• _Required task_:
Leave out the pictures and restate the rest of the data exactly.
---------- Data block ----------
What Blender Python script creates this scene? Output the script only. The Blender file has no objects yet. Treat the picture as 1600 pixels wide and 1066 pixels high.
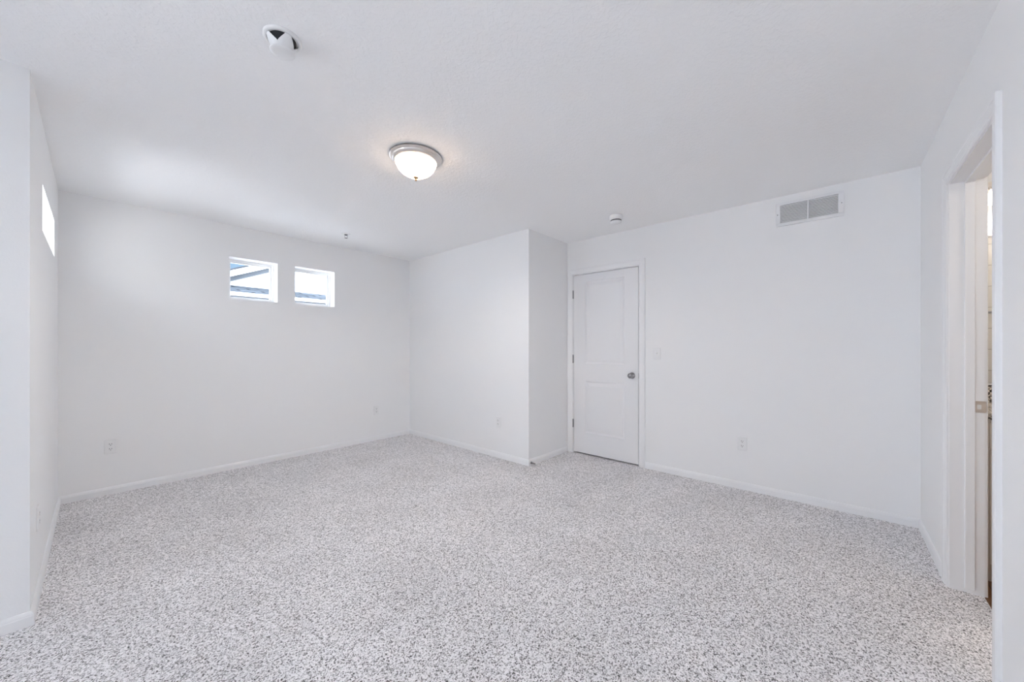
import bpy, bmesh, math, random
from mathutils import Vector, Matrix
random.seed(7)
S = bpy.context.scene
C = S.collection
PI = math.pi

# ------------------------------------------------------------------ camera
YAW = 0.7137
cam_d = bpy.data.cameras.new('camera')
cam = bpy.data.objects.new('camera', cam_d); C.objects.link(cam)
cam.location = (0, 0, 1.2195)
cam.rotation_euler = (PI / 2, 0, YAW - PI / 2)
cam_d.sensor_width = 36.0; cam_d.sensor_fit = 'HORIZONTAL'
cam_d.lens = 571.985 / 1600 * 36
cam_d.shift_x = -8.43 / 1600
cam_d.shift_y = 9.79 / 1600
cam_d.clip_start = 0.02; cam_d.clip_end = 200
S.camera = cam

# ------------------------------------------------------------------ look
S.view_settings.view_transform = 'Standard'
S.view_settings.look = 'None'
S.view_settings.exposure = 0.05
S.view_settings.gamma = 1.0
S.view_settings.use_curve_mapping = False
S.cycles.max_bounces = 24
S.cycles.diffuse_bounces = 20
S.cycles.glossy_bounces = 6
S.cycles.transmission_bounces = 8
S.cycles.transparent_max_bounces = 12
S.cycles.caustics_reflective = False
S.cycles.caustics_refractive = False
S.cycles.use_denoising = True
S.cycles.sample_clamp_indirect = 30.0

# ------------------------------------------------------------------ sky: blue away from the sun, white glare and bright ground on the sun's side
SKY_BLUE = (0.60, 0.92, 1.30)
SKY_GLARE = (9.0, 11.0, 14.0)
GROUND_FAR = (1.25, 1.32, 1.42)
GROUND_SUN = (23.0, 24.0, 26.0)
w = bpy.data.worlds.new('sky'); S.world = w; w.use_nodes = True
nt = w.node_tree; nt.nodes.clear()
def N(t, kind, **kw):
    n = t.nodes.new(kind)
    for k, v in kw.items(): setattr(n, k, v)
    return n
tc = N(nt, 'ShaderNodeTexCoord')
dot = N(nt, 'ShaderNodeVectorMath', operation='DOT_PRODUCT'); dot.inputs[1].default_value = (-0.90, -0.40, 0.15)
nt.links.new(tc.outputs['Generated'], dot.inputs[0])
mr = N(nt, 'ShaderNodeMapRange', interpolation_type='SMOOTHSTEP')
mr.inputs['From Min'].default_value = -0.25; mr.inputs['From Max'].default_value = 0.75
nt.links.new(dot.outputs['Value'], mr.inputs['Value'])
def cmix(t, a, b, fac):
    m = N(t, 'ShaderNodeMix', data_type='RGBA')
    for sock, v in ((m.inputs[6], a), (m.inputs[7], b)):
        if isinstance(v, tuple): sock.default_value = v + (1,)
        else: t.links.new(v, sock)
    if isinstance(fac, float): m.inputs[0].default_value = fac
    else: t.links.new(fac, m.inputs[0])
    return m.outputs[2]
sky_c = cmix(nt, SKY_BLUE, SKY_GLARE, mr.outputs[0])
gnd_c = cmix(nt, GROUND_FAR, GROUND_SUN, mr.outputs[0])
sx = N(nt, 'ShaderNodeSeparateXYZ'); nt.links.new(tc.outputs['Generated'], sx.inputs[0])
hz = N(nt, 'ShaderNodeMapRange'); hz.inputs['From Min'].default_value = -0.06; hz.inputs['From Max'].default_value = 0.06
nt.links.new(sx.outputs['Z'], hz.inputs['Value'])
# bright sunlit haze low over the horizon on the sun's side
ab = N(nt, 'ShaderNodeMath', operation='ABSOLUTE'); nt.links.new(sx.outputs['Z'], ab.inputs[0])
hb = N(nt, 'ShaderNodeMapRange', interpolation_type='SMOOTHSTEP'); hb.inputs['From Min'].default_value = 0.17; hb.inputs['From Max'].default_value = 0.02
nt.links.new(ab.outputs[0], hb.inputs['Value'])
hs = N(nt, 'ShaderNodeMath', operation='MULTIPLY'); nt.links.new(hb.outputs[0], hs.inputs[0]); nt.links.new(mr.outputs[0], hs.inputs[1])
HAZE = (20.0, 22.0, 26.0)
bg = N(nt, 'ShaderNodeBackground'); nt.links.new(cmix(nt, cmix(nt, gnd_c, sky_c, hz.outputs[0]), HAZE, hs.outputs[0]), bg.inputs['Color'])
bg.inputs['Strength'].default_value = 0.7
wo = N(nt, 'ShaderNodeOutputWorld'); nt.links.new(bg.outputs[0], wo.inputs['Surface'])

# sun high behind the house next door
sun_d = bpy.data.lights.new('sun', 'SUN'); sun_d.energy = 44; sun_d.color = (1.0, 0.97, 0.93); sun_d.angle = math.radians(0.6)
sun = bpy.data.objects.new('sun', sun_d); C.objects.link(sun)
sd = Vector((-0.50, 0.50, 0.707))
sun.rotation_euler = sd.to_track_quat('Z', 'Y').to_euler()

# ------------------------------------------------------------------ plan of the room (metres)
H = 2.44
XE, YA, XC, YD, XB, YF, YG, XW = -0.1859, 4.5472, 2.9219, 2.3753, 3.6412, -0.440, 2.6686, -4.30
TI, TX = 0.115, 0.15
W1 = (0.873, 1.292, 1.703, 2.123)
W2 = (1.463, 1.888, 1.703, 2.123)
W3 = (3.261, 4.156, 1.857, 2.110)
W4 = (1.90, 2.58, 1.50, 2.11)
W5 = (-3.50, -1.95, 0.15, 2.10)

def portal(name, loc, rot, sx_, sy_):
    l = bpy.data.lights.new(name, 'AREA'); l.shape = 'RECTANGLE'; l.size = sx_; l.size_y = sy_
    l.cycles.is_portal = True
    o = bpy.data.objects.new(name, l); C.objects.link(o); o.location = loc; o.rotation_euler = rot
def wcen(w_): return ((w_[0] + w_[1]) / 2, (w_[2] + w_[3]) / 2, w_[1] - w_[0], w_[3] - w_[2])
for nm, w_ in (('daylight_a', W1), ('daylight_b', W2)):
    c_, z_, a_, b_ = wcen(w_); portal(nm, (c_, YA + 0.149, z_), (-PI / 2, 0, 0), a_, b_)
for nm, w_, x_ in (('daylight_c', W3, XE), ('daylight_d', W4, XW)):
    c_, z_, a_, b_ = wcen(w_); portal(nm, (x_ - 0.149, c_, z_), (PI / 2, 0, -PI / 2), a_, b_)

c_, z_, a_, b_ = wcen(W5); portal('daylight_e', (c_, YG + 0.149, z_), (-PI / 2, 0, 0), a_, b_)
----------
• _Completed task_:
What Blender Python script creates this scene? Output the script only. The Blender file has no objects yet. Treat the picture as 1600 pixels wide and 1066 pixels high.
import bpy, bmesh, math, random
from mathutils import Vector, Matrix
random.seed(7)
S = bpy.context.scene
C = S.collection
PI = math.pi

# ------------------------------------------------------------------ camera
YAW = 0.7137
cam_d = bpy.data.cameras.new('camera')
cam = bpy.data.objects.new('camera', cam_d); C.objects.link(cam)
cam.location = (0, 0, 1.2195)
cam.rotation_euler = (PI / 2, 0, YAW - PI / 2)
cam_d.sensor_width = 36.0; cam_d.sensor_fit = 'HORIZONTAL'
cam_d.lens = 571.985 / 1600 * 36
cam_d.shift_x = -8.43 / 1600
cam_d.shift_y = 9.79 / 1600
cam_d.clip_start = 0.02; cam_d.clip_end = 200
S.camera = cam

# ------------------------------------------------------------------ look
S.view_settings.view_transform = 'Standard'
S.view_settings.look = 'None'
S.view_settings.exposure = 0.05
S.view_settings.gamma = 1.0
S.view_settings.use_curve_mapping = False
S.cycles.max_bounces = 24
S.cycles.diffuse_bounces = 20
S.cycles.glossy_bounces = 6
S.cycles.transmission_bounces = 8
S.cycles.transparent_max_bounces = 12
S.cycles.caustics_reflective = False
S.cycles.caustics_refractive = False
S.cycles.use_denoising = True
S.cycles.sample_clamp_indirect = 30.0

# ------------------------------------------------------------------ sky: blue away from the sun, white glare and bright ground on the sun's side
SKY_BLUE = (0.60, 0.92, 1.30)
SKY_GLARE = (9.0, 11.0, 14.0)
GROUND_FAR = (1.25, 1.32, 1.42)
GROUND_SUN = (23.0, 24.0, 26.0)
w = bpy.data.worlds.new('sky'); S.world = w; w.use_nodes = True
nt = w.node_tree; nt.nodes.clear()
def N(t, kind, **kw):
    n = t.nodes.new(kind)
    for k, v in kw.items(): setattr(n, k, v)
    return n
tc = N(nt, 'ShaderNodeTexCoord')
dot = N(nt, 'ShaderNodeVectorMath', operation='DOT_PRODUCT'); dot.inputs[1].default_value = (-0.90, -0.40, 0.15)
nt.links.new(tc.outputs['Generated'], dot.inputs[0])
mr = N(nt, 'ShaderNodeMapRange', interpolation_type='SMOOTHSTEP')
mr.inputs['From Min'].default_value = -0.25; mr.inputs['From Max'].default_value = 0.75
nt.links.new(dot.outputs['Value'], mr.inputs['Value'])
def cmix(t, a, b, fac):
    m = N(t, 'ShaderNodeMix', data_type='RGBA')
    for sock, v in ((m.inputs[6], a), (m.inputs[7], b)):
        if isinstance(v, tuple): sock.default_value = v + (1,)
        else: t.links.new(v, sock)
    if isinstance(fac, float): m.inputs[0].default_value = fac
    else: t.links.new(fac, m.inputs[0])
    return m.outputs[2]
sky_c = cmix(nt, SKY_BLUE, SKY_GLARE, mr.outputs[0])
gnd_c = cmix(nt, GROUND_FAR, GROUND_SUN, mr.outputs[0])
sx = N(nt, 'ShaderNodeSeparateXYZ'); nt.links.new(tc.outputs['Generated'], sx.inputs[0])
hz = N(nt, 'ShaderNodeMapRange'); hz.inputs['From Min'].default_value = -0.06; hz.inputs['From Max'].default_value = 0.06
nt.links.new(sx.outputs['Z'], hz.inputs['Value'])
# bright sunlit haze low over the horizon on the sun's side
ab = N(nt, 'ShaderNodeMath', operation='ABSOLUTE'); nt.links.new(sx.outputs['Z'], ab.inputs[0])
hb = N(nt, 'ShaderNodeMapRange', interpolation_type='SMOOTHSTEP'); hb.inputs['From Min'].default_value = 0.17; hb.inputs['From Max'].default_value = 0.02
nt.links.new(ab.outputs[0], hb.inputs['Value'])
hs = N(nt, 'ShaderNodeMath', operation='MULTIPLY'); nt.links.new(hb.outputs[0], hs.inputs[0]); nt.links.new(mr.outputs[0], hs.inputs[1])
HAZE = (20.0, 22.0, 26.0)
bg = N(nt, 'ShaderNodeBackground'); nt.links.new(cmix(nt, cmix(nt, gnd_c, sky_c, hz.outputs[0]), HAZE, hs.outputs[0]), bg.inputs['Color'])
bg.inputs['Strength'].default_value = 0.7
wo = N(nt, 'ShaderNodeOutputWorld'); nt.links.new(bg.outputs[0], wo.inputs['Surface'])

# sun high behind the house next door
sun_d = bpy.data.lights.new('sun', 'SUN'); sun_d.energy = 44; sun_d.color = (1.0, 0.97, 0.93); sun_d.angle = math.radians(0.6)
sun = bpy.data.objects.new('sun', sun_d); C.objects.link(sun)
sd = Vector((-0.50, 0.50, 0.707))
sun.rotation_euler = sd.to_track_quat('Z', 'Y').to_euler()

# ------------------------------------------------------------------ plan of the room (metres)
H = 2.44
XE, YA, XC, YD, XB, YF, YG, XW = -0.1859, 4.5472, 2.9219, 2.3753, 3.6412, -0.440, 2.6686, -4.30
TI, TX = 0.115, 0.15
W1 = (0.873, 1.292, 1.703, 2.123)
W2 = (1.463, 1.888, 1.703, 2.123)
W3 = (3.261, 4.156, 1.857, 2.110)
W4 = (1.90, 2.58, 1.50, 2.11)
W5 = (-3.50, -1.95, 0.15, 2.10)

def portal(name, loc, rot, sx_, sy_):
    l = bpy.data.lights.new(name, 'AREA'); l.shape = 'RECTANGLE'; l.size = sx_; l.size_y = sy_
    l.cycles.is_portal = True
    o = bpy.data.objects.new(name, l); C.objects.link(o); o.location = loc; o.rotation_euler = rot
def wcen(w_): return ((w_[0] + w_[1]) / 2, (w_[2] + w_[3]) / 2, w_[1] - w_[0], w_[3] - w_[2])
for nm, w_ in (('daylight_a', W1), ('daylight_b', W2)):
    c_, z_, a_, b_ = wcen(w_); portal(nm, (c_, YA + 0.149, z_), (-PI / 2, 0, 0), a_, b_)
for nm, w_, x_ in (('daylight_c', W3, XE), ('daylight_d', W4, XW)):
    c_, z_, a_, b_ = wcen(w_); portal(nm, (x_ - 0.149, c_, z_), (PI / 2, 0, -PI / 2), a_, b_)

c_, z_, a_, b_ = wcen(W5); portal('daylight_e', (c_, YG + 0.149, z_), (-PI / 2, 0, 0), a_, b_)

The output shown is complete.